→ **SUPPLIED DATA**
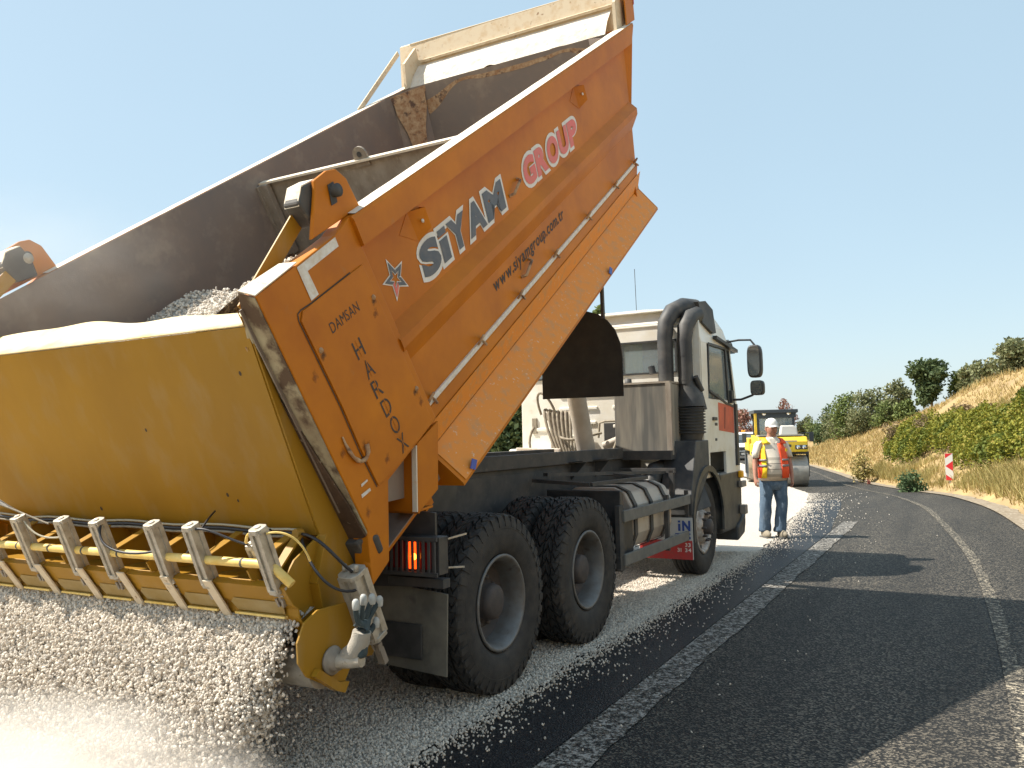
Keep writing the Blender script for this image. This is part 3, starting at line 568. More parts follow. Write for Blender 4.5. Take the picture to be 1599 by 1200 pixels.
# ears (tailgate hooks) on both rear corners
for s in (-1, 1):
    n0 = set(bpy.data.objects.keys()); mb = MB(BM); e = [(.02, 3.12), (.45, 3.12), (.43, 3.28), (.38, 3.345), (.31, 3.36), (.20, 3.35), (.17, 3.30)]
    mb.prism([(a, s * 1.22, c) for a, c in e], (0, s * .022, 0)); ear = mb.build('tailgate_ear', K['orange'], body, bevel=.006)
    mb = MB(BM); h = [(.10, 3.16), (.24, 3.14), (.26, 3.24), (.24, 3.345), (.14, 3.35), (.06, 3.29)]
    mb.prism([(a, s * 1.215, c) for a, c in h], (0, -s * .10, 0)); mb.build('hook_block', K['dark'], ear, bevel=.012)
    mb = MB(BM); mb.prism([(.062, s * 1.21, 3.275), (.075, s * 1.21, 3.30), (.135, s * 1.21, 3.353), (.235, s * 1.21, 3.349), (.235, s * 1.21, 3.342), (.13, s * 1.21, 3.345), (.07, s * 1.21, 3.275)], (0, -s * .09, 0)); mb.build('block_dust', K['rail_dust'], ear)
    mb = MB(BM); mb.lathe([(0, -.035), (.033, -.035), (.033, .035), (0, .035)], (.30, s * 1.24, 3.26), 'y', 14); mb.build('hinge_pin', K['dark'], ear)
    mb = MB(BM); mb.prism([(.24, s * 1.246, 3.205), (.29, s * 1.246, 3.205), (.32, s * 1.246, 3.30), (.27, s * 1.246, 3.30)], (0, s * .002, 0)); mb.build('slot', K['dark'], ear)
    # yellow strap from the spreader to the ear
    mb = MB(); p0 = B(.24, s * 1.13, 3.26); p1 = Vector((-2.05, s * 1.13, 2.22)) if s < 0 else Vector((-2.3, 1.13, 2.0))
    mb.bar(p0, p1, .012, .085, (0, 0, 1)); sp_ = mb.build('gate_strap', K['yellow'], truck, bevel=.002)
    mb = MB(); mb.lathe([(0, -.02), (.022, -.02), (.024, -.008), (.034, -.008), (.034, 0), (0, 0)], p0 + Vector((0, -.008, 0)), 'y', 12); mb.build('strap_bolt', K['alu'], sp_)
    if s > 0: ear.location.y += .09; sp_.location.y += .09
mb = MB(BM)   # dusty, stone-chipped flanks of the lower box
for pa, pb in (((1.239, 1.868), (1.176, 1.703)), ((1.175, 1.695), (1.323, 1.474))): mb.sheet([[(.33 + 4.36 * k / 12, -(pa[0] + (pb[0] - pa[0]) * t) - .002, pa[1] + (pb[1] - pa[1]) * t) for t in (0, 1)] for k in range(13)])
mb.build('lower_flank', K['orange_dusty'], body)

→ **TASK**
From start to finish, output the listing exactly, but omit its pictures.

→ **EXPECTED OUTPUT**
Keep writing the Blender script for this image. This is part 3, starting at line 568. More parts follow. Write for Blender 4.5. Take the picture to be 1599 by 1200 pixels.
# ears (tailgate hooks) on both rear corners
for s in (-1, 1):
    n0 = set(bpy.data.objects.keys()); mb = MB(BM); e = [(.02, 3.12), (.45, 3.12), (.43, 3.28), (.38, 3.345), (.31, 3.36), (.20, 3.35), (.17, 3.30)]
    mb.prism([(a, s * 1.22, c) for a, c in e], (0, s * .022, 0)); ear = mb.build('tailgate_ear', K['orange'], body, bevel=.006)
    mb = MB(BM); h = [(.10, 3.16), (.24, 3.14), (.26, 3.24), (.24, 3.345), (.14, 3.35), (.06, 3.29)]
    mb.prism([(a, s * 1.215, c) for a, c in h], (0, -s * .10, 0)); mb.build('hook_block', K['dark'], ear, bevel=.012)
    mb = MB(BM); mb.prism([(.062, s * 1.21, 3.275), (.075, s * 1.21, 3.30), (.135, s * 1.21, 3.353), (.235, s * 1.21, 3.349), (.235, s * 1.21, 3.342), (.13, s * 1.21, 3.345), (.07, s * 1.21, 3.275)], (0, -s * .09, 0)); mb.build('block_dust', K['rail_dust'], ear)
    mb = MB(BM); mb.lathe([(0, -.035), (.033, -.035), (.033, .035), (0, .035)], (.30, s * 1.24, 3.26), 'y', 14); mb.build('hinge_pin', K['dark'], ear)
    mb = MB(BM); mb.prism([(.24, s * 1.246, 3.205), (.29, s * 1.246, 3.205), (.32, s * 1.246, 3.30), (.27, s * 1.246, 3.30)], (0, s * .002, 0)); mb.build('slot', K['dark'], ear)
    # yellow strap from the spreader to the ear
    mb = MB(); p0 = B(.24, s * 1.13, 3.26); p1 = Vector((-2.05, s * 1.13, 2.22)) if s < 0 else Vector((-2.3, 1.13, 2.0))
    mb.bar(p0, p1, .012, .085, (0, 0, 1)); sp_ = mb.build('gate_strap', K['yellow'], truck, bevel=.002)
    mb = MB(); mb.lathe([(0, -.02), (.022, -.02), (.024, -.008), (.034, -.008), (.034, 0), (0, 0)], p0 + Vector((0, -.008, 0)), 'y', 12); mb.build('strap_bolt', K['alu'], sp_)
    if s > 0: ear.location.y += .09; sp_.location.y += .09
mb = MB(BM)   # dusty, stone-chipped flanks of the lower box
for pa, pb in (((1.239, 1.868), (1.176, 1.703)), ((1.175, 1.695), (1.323, 1.474))): mb.sheet([[(.33 + 4.36 * k / 12, -(pa[0] + (pb[0] - pa[0]) * t) - .002, pa[1] + (pb[1] - pa[1]) * t) for t in (0, 1)] for k in range(13)])
mb.build('lower_flank', K['orange_dusty'], body)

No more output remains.